01/09/2011

Que reste-t-il de la séparation des races ?

Par la suite, vous trouverez le compte rendu d'un séminaire qu'organisa la Fondation suisse d'études au sujet de la transposition au cinéma du roman de C.-F. Ramuz, La Séparation des races (1922), dans le film Rapt (1934) de Dimitri Kirsanoff. Je vous rappelle le contexte du roman : pour se venger (semble-t-il) des Bernois qui venaient paître sur le versant valaisan de la montagne qui sépare les cultures (protestante et catholique, germanophone et francophone), un Valaisan décide d'enlever une belle Bernoise et de l'enfermer chez soi dans son village, pour essayer de la charmer pour de bon. Le tout se terminera dans une catastrophe. Il faut savoir que Ramuz écrit son livre en 1922, dans un climat empoisonné par le conflit du Röstigraben, qui était né pendant la Première Guerre mondiale à cause des sympathies politiques opposées entre francophones et germanophones en Suisse. Comme vous l'expliquera Marion, le contexte dans lequel le film est tourné en 1934 n'est plus celui de 1922 :
Le protagoniste de RAPT (Kirsanoff, 1934)
"Le 9 août, l'objet principal du séminaire du professeur Alain Boillat de l'Université de Lausanne était l'introduction des outils techniques utilisés dans l'analyse cinémato-graphique qui allaient être indispensables pour la suite. Monsieur Boillat nous a tout d'abord sensibilisés à la multitude de significations de la notion de "point de vue" dans un contexte de cinéma. Au-delà de la position de la caméra - qui constitue un point de vue au sens propre du terme - s'ajoutent le point de vue narratologique et la réflexivité qui renvoie à la représentation en tant que telle. Le point de vue narratologique, connu de la littérature, se caractérise avant tout par les notions de degré de savoir et de degré de perception : il existe différents moyens pour communiquer un savoir au sein d'un film. La perception mise en scène en est un  (voir l'expression sournoise du protagoniste sur la photo qui exprime une hostilité face à l'objet regardé); la formulation du savoir à travers le dialogue en est un autre. La réflexivité est un instrument pour le cinéaste. Elle lui permet de jouer avec ce que l'on pourrait appeler des degrés de transparence : un film peut s'afficher en tant que film (en renforçant les traces de l'intervention d'un auteur personnage) ou il peut maintenir un degré de fictionalité important en rendant invisible toute trace du réalisateur.

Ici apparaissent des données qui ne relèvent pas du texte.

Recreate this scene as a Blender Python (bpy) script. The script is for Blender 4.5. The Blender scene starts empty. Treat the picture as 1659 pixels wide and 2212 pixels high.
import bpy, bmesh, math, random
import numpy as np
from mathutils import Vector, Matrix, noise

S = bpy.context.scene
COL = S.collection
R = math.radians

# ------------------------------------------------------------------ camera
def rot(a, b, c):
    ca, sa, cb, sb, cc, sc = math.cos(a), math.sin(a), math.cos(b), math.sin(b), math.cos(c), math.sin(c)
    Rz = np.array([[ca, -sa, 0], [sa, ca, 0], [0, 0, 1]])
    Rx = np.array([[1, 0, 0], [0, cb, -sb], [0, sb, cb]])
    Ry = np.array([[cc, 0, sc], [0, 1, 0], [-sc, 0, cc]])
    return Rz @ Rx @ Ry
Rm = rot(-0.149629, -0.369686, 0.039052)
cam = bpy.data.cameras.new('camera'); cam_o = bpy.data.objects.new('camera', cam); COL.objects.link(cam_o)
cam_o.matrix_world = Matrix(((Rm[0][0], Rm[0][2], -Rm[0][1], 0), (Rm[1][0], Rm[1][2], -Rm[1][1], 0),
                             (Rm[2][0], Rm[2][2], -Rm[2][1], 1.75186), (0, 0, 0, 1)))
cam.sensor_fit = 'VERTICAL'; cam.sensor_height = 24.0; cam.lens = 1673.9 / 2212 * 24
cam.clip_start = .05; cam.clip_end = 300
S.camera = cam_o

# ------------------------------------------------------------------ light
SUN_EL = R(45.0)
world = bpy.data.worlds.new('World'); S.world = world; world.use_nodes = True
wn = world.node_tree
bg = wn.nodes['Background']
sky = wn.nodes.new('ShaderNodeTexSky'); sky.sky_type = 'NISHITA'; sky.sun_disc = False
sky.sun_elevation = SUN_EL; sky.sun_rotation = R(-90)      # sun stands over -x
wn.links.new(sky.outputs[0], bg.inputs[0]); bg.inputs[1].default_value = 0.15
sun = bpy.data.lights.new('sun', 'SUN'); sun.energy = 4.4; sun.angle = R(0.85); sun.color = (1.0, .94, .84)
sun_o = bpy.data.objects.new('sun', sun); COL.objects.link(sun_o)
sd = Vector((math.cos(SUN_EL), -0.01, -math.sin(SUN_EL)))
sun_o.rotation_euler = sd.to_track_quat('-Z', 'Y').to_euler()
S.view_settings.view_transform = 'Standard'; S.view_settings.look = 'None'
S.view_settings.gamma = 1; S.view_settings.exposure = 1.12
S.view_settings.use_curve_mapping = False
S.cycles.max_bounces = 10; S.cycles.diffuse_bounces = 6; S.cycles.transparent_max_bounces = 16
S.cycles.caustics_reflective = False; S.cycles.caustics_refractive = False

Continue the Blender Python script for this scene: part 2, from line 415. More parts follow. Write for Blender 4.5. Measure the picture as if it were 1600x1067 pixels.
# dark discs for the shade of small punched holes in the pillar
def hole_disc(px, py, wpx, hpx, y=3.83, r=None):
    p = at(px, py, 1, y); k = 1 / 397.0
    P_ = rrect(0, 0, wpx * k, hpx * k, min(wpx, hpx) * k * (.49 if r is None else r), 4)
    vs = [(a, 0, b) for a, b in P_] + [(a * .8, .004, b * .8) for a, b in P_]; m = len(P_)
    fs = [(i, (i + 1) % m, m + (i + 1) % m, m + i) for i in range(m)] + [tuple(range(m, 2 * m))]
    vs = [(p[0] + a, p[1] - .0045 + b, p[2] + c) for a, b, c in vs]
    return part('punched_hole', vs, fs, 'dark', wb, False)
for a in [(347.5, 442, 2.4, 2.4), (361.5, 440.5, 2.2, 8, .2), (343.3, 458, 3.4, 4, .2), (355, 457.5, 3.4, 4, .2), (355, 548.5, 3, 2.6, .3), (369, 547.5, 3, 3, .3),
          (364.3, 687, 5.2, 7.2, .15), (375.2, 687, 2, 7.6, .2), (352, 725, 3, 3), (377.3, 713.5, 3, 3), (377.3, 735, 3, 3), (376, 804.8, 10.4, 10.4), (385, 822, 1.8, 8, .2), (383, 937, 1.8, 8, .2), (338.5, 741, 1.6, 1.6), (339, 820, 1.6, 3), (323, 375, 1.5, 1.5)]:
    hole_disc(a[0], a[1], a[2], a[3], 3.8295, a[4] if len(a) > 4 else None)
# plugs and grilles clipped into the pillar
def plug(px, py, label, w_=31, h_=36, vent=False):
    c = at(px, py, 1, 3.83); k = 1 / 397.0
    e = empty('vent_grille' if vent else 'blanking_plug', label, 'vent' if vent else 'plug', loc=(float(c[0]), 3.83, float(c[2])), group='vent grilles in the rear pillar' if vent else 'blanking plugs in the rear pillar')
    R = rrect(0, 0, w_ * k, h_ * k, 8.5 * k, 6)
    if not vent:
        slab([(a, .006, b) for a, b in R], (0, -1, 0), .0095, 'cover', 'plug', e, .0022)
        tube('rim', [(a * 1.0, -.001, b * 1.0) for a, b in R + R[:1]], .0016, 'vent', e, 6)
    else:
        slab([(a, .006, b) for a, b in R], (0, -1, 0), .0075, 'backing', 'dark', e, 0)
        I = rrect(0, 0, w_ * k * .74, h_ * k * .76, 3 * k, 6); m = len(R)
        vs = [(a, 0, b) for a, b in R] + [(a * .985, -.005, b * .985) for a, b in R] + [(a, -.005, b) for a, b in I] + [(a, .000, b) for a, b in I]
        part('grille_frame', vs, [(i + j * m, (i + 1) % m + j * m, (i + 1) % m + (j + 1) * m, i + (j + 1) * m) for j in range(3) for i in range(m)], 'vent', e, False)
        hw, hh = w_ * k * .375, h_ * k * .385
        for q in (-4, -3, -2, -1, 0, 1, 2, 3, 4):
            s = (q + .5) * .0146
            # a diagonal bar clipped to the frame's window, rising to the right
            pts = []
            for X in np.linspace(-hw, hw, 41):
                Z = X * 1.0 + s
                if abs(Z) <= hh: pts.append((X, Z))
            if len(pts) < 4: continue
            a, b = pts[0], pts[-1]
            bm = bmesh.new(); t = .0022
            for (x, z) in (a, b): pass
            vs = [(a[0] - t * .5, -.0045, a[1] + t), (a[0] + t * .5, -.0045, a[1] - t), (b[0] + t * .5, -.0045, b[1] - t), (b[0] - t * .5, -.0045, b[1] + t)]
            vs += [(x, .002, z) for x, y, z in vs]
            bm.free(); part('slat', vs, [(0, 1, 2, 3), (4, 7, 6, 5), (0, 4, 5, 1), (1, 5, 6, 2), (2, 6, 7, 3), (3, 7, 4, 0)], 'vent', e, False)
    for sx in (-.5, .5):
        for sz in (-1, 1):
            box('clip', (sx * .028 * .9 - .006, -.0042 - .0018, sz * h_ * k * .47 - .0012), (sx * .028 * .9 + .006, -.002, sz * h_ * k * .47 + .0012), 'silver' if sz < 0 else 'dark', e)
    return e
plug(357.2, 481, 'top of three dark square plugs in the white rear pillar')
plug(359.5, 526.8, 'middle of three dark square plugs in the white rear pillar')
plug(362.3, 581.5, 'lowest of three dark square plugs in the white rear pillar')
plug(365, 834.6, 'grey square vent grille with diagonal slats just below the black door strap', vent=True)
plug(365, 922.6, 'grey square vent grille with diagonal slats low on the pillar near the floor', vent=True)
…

Une fois établi un vocabulaire cinématographique, nous avons eu l'occasion de mettre en œuvre le langage acquis pour l'analyse de Rapt : une mise en film du livre La Séparation des races de Charles Ferdinand Ramuz. Devenu visible dans le monde francophone, Ramuz commence dans les années 1920 à attirer les producteurs de film de langue française. C'est Dimitri Kirsanoff, membre de l'avant-garde russe/française, qui obtient en 1934 le droit de réaliser Rapt sur la base de La séparation des Races de Ramuz. Les traces de l'avant-garde dans son film sont spectaculaires : au niveau sonore, le spectateur est irrité à plusieurs reprises par des sons qui sont véritablement plaqués sur l'image. Ces sons - que l'on distingue immédiatement comme étant artificiels - confèrent au film une dimension supplémentaire en rendant transparent le travail du cinéaste. Le film renvoie ainsi à soi-même en tant qu’œuvre artistique. Au niveau visuel, l'art de Kirsanoff se manifeste en particulier dans la rupture comme principe esthétique : un montage abrupte, une multitude d'ellipses  et des faux raccords créent une logique narrative bien particulière et soulignent encore une fois l'artificialité du spectacle qui se déroule.
Sur le plan de l'action, par contre, le film montre bien les traces de son temps. Deux ans après la prise de pouvoir par les national-socialistes en Allemagne, la mise en film d'un conflit racial était hautement problématique. En conséquent, Kirsanoff enlève au conflit décrit par Ramuz toute dimension sociétaire et place l'action sur le plan de l'individuel et des faits particuliers.
Le texte est dû à Marion Hämmerli (merci de nous l'avoir communiqué !).